= GIVEN REQUEST =
Quote the material below exactly as written, from the first line to the line that holds "COL = S.collection", endpoints included.

↓↓↓

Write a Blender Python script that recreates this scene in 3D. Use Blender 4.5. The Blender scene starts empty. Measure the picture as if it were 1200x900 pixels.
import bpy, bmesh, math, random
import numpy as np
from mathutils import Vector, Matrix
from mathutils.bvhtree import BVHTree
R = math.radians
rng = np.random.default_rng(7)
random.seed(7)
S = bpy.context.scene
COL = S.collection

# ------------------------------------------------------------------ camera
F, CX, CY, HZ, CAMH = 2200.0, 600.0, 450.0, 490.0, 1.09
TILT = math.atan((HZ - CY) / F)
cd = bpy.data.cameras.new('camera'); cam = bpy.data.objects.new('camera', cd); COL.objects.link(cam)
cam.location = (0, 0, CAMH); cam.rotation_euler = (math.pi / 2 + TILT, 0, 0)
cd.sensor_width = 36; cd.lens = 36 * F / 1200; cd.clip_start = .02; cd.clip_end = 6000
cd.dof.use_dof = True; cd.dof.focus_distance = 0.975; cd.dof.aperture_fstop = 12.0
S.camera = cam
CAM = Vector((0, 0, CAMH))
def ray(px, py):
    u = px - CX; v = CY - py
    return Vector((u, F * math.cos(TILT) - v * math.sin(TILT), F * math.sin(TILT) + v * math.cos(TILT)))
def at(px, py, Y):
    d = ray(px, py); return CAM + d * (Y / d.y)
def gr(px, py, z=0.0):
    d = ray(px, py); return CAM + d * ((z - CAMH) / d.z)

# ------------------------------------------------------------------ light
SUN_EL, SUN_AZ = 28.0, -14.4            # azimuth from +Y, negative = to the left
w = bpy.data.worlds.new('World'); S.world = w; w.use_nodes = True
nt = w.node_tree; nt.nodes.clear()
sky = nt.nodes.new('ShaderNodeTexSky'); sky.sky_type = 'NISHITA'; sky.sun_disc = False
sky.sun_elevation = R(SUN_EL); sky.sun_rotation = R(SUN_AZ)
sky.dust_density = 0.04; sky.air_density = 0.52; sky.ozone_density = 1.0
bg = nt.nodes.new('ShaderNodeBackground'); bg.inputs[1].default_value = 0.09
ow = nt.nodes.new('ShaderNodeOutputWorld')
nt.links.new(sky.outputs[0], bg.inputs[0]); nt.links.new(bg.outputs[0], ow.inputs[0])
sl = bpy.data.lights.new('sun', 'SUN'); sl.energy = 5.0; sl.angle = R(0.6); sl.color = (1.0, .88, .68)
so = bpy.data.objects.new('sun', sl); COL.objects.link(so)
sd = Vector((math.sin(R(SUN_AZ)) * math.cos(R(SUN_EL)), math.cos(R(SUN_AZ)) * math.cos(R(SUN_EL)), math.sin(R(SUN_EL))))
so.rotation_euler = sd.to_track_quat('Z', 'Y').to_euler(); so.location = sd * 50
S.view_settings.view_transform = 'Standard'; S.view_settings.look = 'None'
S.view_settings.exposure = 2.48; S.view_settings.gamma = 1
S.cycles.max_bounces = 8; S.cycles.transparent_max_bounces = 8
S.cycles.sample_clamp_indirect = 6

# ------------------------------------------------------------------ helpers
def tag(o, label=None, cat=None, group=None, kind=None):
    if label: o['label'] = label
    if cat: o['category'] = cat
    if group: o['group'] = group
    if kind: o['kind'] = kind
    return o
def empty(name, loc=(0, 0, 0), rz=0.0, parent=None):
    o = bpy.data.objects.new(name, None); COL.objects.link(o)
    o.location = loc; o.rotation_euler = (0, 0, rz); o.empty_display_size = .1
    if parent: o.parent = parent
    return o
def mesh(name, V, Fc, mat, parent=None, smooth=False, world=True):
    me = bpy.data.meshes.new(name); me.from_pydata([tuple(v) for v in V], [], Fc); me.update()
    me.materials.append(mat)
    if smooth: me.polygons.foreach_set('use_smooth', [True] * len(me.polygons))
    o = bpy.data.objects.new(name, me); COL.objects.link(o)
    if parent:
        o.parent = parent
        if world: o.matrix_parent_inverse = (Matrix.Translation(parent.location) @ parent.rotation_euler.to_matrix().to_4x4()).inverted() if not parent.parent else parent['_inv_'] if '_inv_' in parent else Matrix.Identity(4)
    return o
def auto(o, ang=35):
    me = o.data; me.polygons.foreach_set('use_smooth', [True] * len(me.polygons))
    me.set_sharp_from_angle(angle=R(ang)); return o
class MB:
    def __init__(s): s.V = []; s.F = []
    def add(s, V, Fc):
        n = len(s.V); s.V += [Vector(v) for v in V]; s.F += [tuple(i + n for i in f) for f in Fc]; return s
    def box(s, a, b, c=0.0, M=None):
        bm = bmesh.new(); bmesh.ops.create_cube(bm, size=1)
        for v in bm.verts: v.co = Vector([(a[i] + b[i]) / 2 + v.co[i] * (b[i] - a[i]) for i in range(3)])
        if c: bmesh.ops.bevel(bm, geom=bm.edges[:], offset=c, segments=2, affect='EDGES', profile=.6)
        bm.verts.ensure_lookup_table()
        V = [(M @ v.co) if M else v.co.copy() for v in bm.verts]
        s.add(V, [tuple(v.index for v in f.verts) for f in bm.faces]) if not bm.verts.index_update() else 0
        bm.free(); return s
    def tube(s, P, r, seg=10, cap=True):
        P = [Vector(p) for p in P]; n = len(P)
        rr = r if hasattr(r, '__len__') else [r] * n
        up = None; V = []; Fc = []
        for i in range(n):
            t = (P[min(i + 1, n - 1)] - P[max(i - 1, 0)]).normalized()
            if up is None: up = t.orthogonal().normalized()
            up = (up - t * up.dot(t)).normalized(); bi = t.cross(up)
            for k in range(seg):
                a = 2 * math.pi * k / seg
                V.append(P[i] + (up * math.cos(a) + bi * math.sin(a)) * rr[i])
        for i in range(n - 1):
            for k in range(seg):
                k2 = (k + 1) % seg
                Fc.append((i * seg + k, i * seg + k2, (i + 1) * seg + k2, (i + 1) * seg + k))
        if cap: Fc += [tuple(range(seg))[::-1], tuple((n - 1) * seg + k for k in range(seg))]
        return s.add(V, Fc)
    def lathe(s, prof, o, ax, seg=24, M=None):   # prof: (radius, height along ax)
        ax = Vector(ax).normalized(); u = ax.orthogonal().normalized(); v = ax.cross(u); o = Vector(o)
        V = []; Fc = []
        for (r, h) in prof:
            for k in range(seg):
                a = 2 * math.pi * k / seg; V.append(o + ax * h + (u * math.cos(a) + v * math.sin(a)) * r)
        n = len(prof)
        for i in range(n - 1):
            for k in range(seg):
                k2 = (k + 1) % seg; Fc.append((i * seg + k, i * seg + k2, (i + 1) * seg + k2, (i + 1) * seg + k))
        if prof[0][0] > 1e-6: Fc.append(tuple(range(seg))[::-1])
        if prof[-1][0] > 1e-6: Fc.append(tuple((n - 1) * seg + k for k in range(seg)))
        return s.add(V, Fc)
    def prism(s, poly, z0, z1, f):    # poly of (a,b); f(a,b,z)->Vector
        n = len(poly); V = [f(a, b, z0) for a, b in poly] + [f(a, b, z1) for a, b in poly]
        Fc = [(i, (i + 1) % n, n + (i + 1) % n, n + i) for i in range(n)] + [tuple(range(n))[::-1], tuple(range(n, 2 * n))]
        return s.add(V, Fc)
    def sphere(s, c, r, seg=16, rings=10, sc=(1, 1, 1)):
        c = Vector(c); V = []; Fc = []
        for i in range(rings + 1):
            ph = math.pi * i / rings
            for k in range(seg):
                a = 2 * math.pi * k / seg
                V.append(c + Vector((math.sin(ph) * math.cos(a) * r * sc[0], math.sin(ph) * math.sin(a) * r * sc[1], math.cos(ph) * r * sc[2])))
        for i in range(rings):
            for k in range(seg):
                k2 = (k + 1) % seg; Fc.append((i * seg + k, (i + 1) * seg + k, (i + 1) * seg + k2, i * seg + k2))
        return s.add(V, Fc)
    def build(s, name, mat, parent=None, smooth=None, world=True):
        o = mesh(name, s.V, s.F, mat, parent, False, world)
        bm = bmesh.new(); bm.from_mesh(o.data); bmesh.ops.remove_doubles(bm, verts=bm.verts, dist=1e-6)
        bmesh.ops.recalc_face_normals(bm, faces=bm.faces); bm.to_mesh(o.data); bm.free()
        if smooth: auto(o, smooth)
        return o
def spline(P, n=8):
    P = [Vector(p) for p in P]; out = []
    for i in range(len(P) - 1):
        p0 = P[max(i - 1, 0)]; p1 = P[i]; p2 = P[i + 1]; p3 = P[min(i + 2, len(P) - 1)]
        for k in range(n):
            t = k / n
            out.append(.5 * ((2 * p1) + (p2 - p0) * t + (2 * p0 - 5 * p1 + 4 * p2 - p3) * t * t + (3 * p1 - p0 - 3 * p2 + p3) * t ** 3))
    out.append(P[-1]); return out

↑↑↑

= ANSWER TO THIS TASK =
Write a Blender Python script that recreates this scene in 3D. Use Blender 4.5. The Blender scene starts empty. Measure the picture as if it were 1200x900 pixels.
import bpy, bmesh, math, random
import numpy as np
from mathutils import Vector, Matrix
from mathutils.bvhtree import BVHTree
R = math.radians
rng = np.random.default_rng(7)
random.seed(7)
S = bpy.context.scene
COL = S.collection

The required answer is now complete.